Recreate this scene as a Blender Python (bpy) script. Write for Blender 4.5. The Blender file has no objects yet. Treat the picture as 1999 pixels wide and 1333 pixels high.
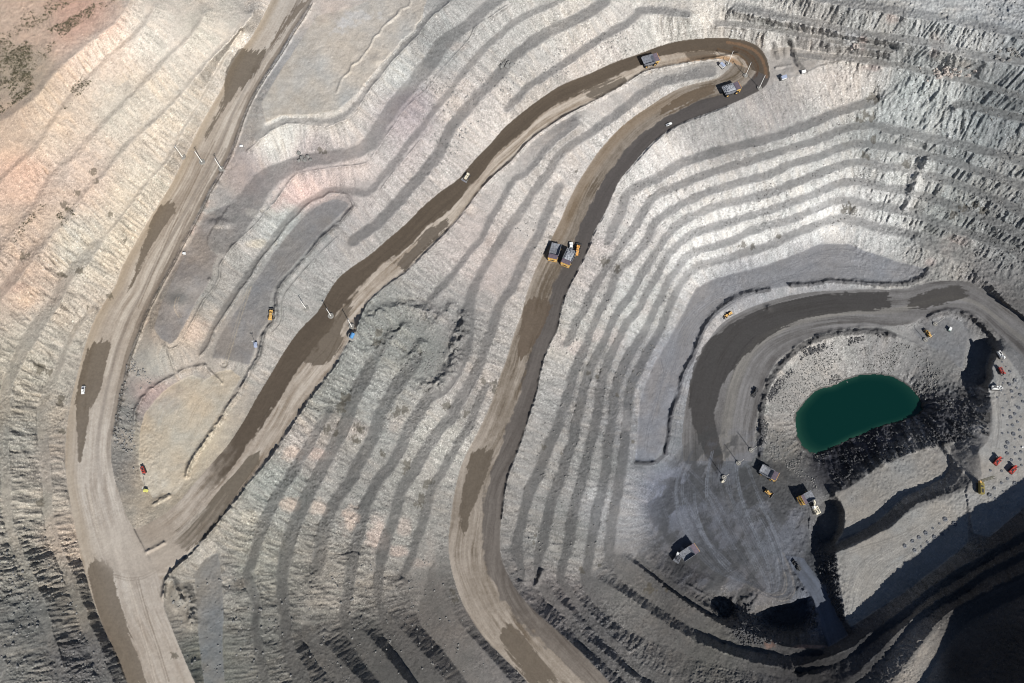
import bpy, math, random
import numpy as np
random.seed(7); rng = np.random.default_rng(11)
R = math.radians
sc = bpy.context.scene
col = sc.collection
# ------------------------------------------------------------------ camera, sky, sun, exposure
FPX = 1332.7; CX = 999.5; CY = 666.5; TILT = R(21.8); CAMZ = 546.0
ct, st = math.cos(TILT), math.sin(TILT)
cam_d = bpy.data.cameras.new('camera'); cam = bpy.data.objects.new('camera', cam_d); col.objects.link(cam)
cam_d.lens = 24.0; cam_d.sensor_width = 36.0; cam_d.clip_start = 1.0; cam_d.clip_end = 12000.0
cam.location = (0, 0, CAMZ); cam.rotation_euler = (TILT, 0, 0)
sc.camera = cam
SUN_EL = R(38.0)
SH = np.array([0.507, -0.862])                 # horizontal direction towards the sun
world = bpy.data.worlds.new("World"); sc.world = world; world.use_nodes = True
nt = world.node_tree; bg = nt.nodes['Background']
sky = nt.nodes.new('ShaderNodeTexSky'); sky.sky_type = 'NISHITA'; sky.sun_disc = False
sky.sun_elevation = SUN_EL; sky.sun_rotation = math.atan2(SH[0], SH[1]); sky.altitude = 2500.0
sky.dust_density = 0.6
nt.links.new(sky.outputs[0], bg.inputs[0]); bg.inputs[1].default_value = 0.06
sun_d = bpy.data.lights.new('sun', 'SUN'); sun_d.energy = 4.8; sun_d.angle = R(0.5); sun_d.color = (1.0, 0.975, 0.935)
sun = bpy.data.objects.new('sun', sun_d); col.objects.link(sun)
sun.rotation_euler = (math.pi/2 - SUN_EL, 0, math.atan2(SH[0], -SH[1]))
sc.view_settings.view_transform = 'Standard'; sc.view_settings.look = 'None'
sc.view_settings.gamma = 1.0; sc.view_settings.use_curve_mapping = False
sc.view_settings.exposure = 0.48
sc.cycles.pixel_filter_type = 'BLACKMAN_HARRIS'; sc.cycles.filter_width = 1.0

# ------------------------------------------------------------------ photograph pixel <-> world
def unproj(px, py, z):
    dx = (px - CX)/FPX; dy = (py - CY)/FPX
    k = (CAMZ - z)/(ct + dy*st)
    return dx*k, (st - dy*ct)*k
def proj(x, y, z):
    dep = y*st + (CAMZ - z)*ct
    up = y*ct - (CAMZ - z)*st
    return CX + FPX*x/dep, CY - FPX*up/dep
# ------------------------------------------------------------------ survey of the pit (benches, pads, roads)
# level strips: (z_start, z_end, half_width, "x,y[,w] ...")
S = """
79 79 9|1190,470 1200,439 1213,414 1220,383 1240,366 1288,346 1326,321 1363,308 1401,296 1451,283 1500,271 1537,258 1582,241 1629,221 1674,206 1707,198
68 68 8|1107,668 1115,657 1125,627 1140,607 1160,560 1177,534 1200,500 1220,467 1240,441 1253,419 1266,396 1283,378 1308,368 1338,356 1363,346 1401,333 1438,321 1471,311 1500,303 1549,288 1599,271 1637,256 1674,246 1712,243 1737,253 1762,256 1800,266 1832,273 1875,281 1912,292 1950,300 1999,315 2080,345 2200,400
58 58 8|1020,1123 1015,1100 1009,1067 1015,1033 1024,997 1030,967 1044,937 1054,917 1068,877 1080,851 1092,827 1102,797 1112,762 1120,730 1133,700 1145,670 1157,640 1173,600 1190,575 1203,535 1242,494 1265,467 1273,441 1286,426 1306,414 1331,399 1363,383 1401,368 1438,358 1471,348 1500,343 1537,323 1574,311 1612,301 1639,288 1669,281 1699,281 1737,287 1762,290 1800,300 1825,308 1862,316 1900,331 1937,341 1962,351 1999,363 2100,400
48 48 8|1231,1328 1198,1299 1166,1272 1141,1254 1121,1224 1108,1197 1074,1168,9 1054,1134 1049,1100 1058,1067 1064,1033 1070,1007 1078,977 1088,947 1098,923 1108,887 1120,857 1124,827 1132,793 1141,755 1150,725 1165,695 1185,655 1197,625 1212,600 1232,575 1250,542 1273,505 1297,467 1303,461 1316,444 1338,429 1363,416 1401,401 1438,393 1476,383 1500,378 1537,363 1574,348 1612,333 1644,321 1674,316 1699,318 1724,326 1749,326 1775,330 1817,343 1862,356 1900,371 1937,386 1975,403 1999,416 2100,460
38 38 8|1300,1330 1243,1303 1216,1276 1186,1247 1164,1224 1137,1191 1112,1159 1094,1128 1099,1100 1108,1067 1114,1033 1120,997 1128,967 1136,937 1142,907 1152,867 1162,827 1168,797 1172,760 1180,727 1192,692 1205,665 1222,630 1248,602 1260,572 1282,540 1302,500 1335,467 1346,460 1363,452 1388,443 1426,434 1463,421 1500,411 1537,398 1574,386 1612,368 1649,356 1687,356 1724,366 1749,370 1770,372 1800,383 1837,393 1875,408 1912,421 1950,438 1999,461 2100,510
28 28 8|1600,1325 1560,1318,8 1500,1308,8 1450,1297,9 1400,1283,12 1355,1268,14 1321,1250,16 1288,1235,20 1243,1210,24 1198,1180,24 1164,1150,18 1144,1130,12 1148,1100 1153,1067 1160,1033 1164,997 1174,967 1180,937 1184,907 1188,867 1194,827 1198,797 1197,774 1205,747 1217,717 1230,692 1245,669 1262,642 1277,607 1290,582 1302,554 1322,524 1337,504 1362,490 1400,480 1438,467 1463,451 1500,439 1537,431 1574,416 1612,398 1639,391 1674,393 1699,401 1724,403 1750,408 1774,411 1800,423 1837,438 1875,451 1925,466 1962,482 1999,500 2100,560
18 18 8|1600,1275,6 1540,1270,8 1500,1262,12 1450,1250,14 1400,1232,16 1355,1205,18 1310,1175,20 1265,1145,20 1231,1120,20 1205,1100,14 1189,1085,10 1190,1055 1192,1027 1198,997 1204,967 1208,937 1214,907 1218,867 1222,827 1226,797 1227,767 1237,737 1250,712 1262,687 1277,664 1292,634 1302,607 1315,579 1327,557 1345,532 1362,519 1387,512 1425,502 1462,489 1500,480 1537,462 1574,446 1612,431 1637,425 1674,431 1712,443 1749,451 1787,458
19 19 14|1800,465 1849,485 1887,500 1924,525 1955,555 1985,590 2020,625 2100,700
92 92 8|1870,203 1887,203 1925,213 1962,223 1999,233 2100,262
104 108 7|1560,112 1599,110 1649,112 1699,118 1749,126 1799,136 1849,148 1889,157 1939,172 1999,188 2100,215
130 130 8|1440,14 1474,21 1510,30 1562,38 1614,49 1667,63 1737,72 1807,82 1859,96 1912,108 1999,122 2100,140
118 118 6|1400,45 1440,46 1500,55 1560,66 1620,78 1680,88 1740,98
146 146 8|1560,-20 1600,-5 1680,10 1769,24 1850,38 1940,55 1999,70 2100,95
106 99 8|1386,140,11 1350,146,10 1320,153 1290,160 1250,186 1213,216 1175,243 1138,268 1100,293 1083,316 1063,346 1038,378 1020,408 1002,431 986,454 958,500 930,549 915,600,11 910,640,14 910,680,13 886,724,11 866,756,10 836,776,9 816,810,9 796,844 780,880 762,912 740,935 726,960 712,990 706,1020 700,1050 690,1075
117 112 6|1125,241 1100,262 1075,281 1050,313 1025,341 1004,350 979,392 958,427 941,467 923,485 892,524 860,563 839,584
97 86 8.5|1090,365 1075,400 1055,450 1038,480 1021,514 998,566 980,586 970,610 960,644 948,672 940,700 928,730 912,756 896,786 880,818 866,830 848,852 830,880 812,912 796,936 782,960 774,990 766,1020 754,1050 746,1080 740,1117 738,1150 740,1175,6 748,1200,8 758,1222,14 776,1246,16 798,1274,18 824,1306,19 848,1340,20 880,1390,20
81 76 6.5|950,752 936,776 924,810 910,840 898,856 880,890 860,924 844,952 836,980 828,1010 816,1046 808,1070 800,1095 788,1120
108 107 9|816,698 800,720 784,740 770,760 756,784 744,806 724,860 710,886 696,912 686,936 670,956 650,984 640,1012 630,1040 626,1070 620,1100
100 101 9|690,1090 684,1130 676,1170 672,1200,8 680,1222,12 696,1242,15 716,1267,18 740,1297,19 764,1327,19 800,1375,19
118 124 10|770,646,6 750,672 730,700 716,730 704,750 688,780 680,810 672,830 656,860 644,884 630,908 616,936 604,960 590,990 576,1020 566,1050 560,1074 554,1106 550,1136 552,1170 558,1210 559,1250,11 570,1285,13 588,1325,15 620,1400,16
113 113 8|594,1225,8 604,1245,11 623,1268,14 646,1295,17 670,1320,18 712,1370,18
134 132 8|640,810,5 620,840,6 606,864 590,890 576,916 560,940 540,970 526,1000 512,1030 500,1070 490,1100 482,1124 494,1152 502,1190 498,1220 504,1260 512,1300 520,1340 540,1400
168 160 7|184,600,4 156,630,5 140,656,5 128,680,5 120,704,6 108,730,6 94,756,7 84,790,7 78,830,7 88,900,8 92,960,8 95,1020,9 115,1080,9 140,1140,9 165,1210,9 195,1290,9 215,1350,9
190 172 8|470,60,5 440,110,5 400,180,5 372,230,5 350,266,6 328,310,6 300,340,6 280,364,6 260,392,7 244,412,7 226,436 200,466,10 180,486,10 160,512,10 140,530,10 120,556,10 112,580,10 90,610,11 70,640,12 52,670,12 36,700,11 22,730,10 10,765,10 8,850,8 12,950,8 15,1010,8 28,1060,8 60,1130,7 85,1200,7 110,1280,7 130,1350,7
203 184 9|490,28 455,70 403,122 336,200 280,252 230,300 200,340 176,360 156,386 140,412 120,436 96,460 76,480 56,502 40,526 20,550 0,572 -40,620 -60,800 -60,1000 -40,1150 0,1300 40,1420
213 200 9|396,28 368,70 315,122 252,189 196,245 140,306 120,320 96,344 84,366 70,390 56,414 36,436 16,460 0,480 -60,560
224 210 9|298,18 266,63 217,105 168,154 119,210 66,290 40,312 20,330 0,350 -60,420
232 222 14|250,-10 230,30 170,80 110,130 60,190 0,230 -60,290
184 184 5|872,4 852,20 836,32 822,50 810,68 792,84 772,106 756,122 738,148 722,164 706,188 692,208 680,222 660,230 640,238 600,235 560,234 525,250 500,270
171 169 9|1000,-20 950,15,10 925,38,11 890,65,11 860,90,14 840,122,14 812,155,13 782,190,13 760,220,13 742,246,13 722,280,13 690,298,11 650,306,12 600,314,12 560,328,14 520,350,18 490,390,22 460,430,25 430,470,24
157 157 6|1110,-10 1070,12 1030,28 1000,46 975,68 950,90 925,118 900,148 874,184 850,212 826,246 800,276 777,309 747,344 726,371 708,377 679,370 649,370 619,383 598,395 570,420 545,452 520,485 500,512 482,540 465,562 448,588 430,618 416,642 406,666 396,684
145 145 10|1180,4 1150,24 1120,40 1090,52 1060,68 1030,88 1000,112 970,150 940,180 910,214 880,250 857,300 836,326 812,353 789,380 762,410 738,436 715,452 690,470
133 131 7|1340,28 1300,22 1252,20 1240,34 1210,54 1180,70 1150,90 1120,112 1090,130 1060,152 1030,170 1010,192 992,212
24 24 8|1560,1308 1650,1278 1703,1243 1766,1198 1807,1163 1852,1131 1897,1106 1941,1079 1999,1048 2080,1000
31 31 7|1600,1370 1680,1318 1740,1258 1785,1212 1825,1184 1870,1158 1926,1120 1999,1085 2080,1045
39 39 3|1640,1420 1700,1375 1745,1333 1772,1296 1800,1258 1830,1220 1866,1190 1920,1160 1999,1122 2080,1080
39 39 12|1690,1440 1740,1390 1790,1330 1820,1280 1850,1240 1890,1200 1950,1170 2040,1130
11 11 6|1396,1200 1350,1172 1310,1142 1270,1110 1245,1088
"""
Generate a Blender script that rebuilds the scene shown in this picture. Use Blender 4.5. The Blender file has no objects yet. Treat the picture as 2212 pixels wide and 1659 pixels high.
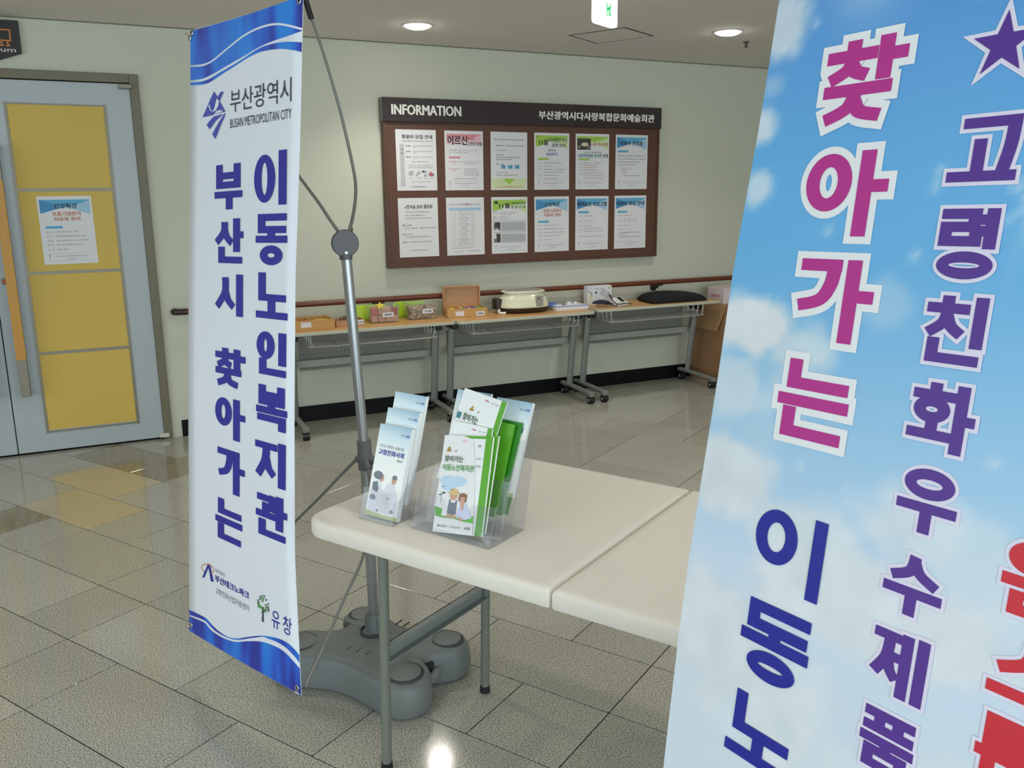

• What the task asks: From the records above, pull out each line that has "this".

• The reply:
Recreate this scene as a Blender Python (bpy) script. Write for Blender 4.5. The Blender file has no objects yet. Treat the picture as 1999 pixels wide and 1333 pixels high.
Generate a Blender script that rebuilds the scene shown in this picture. Use Blender 4.5. The Blender file has no objects yet. Treat the picture as 2212 pixels wide and 1659 pixels high.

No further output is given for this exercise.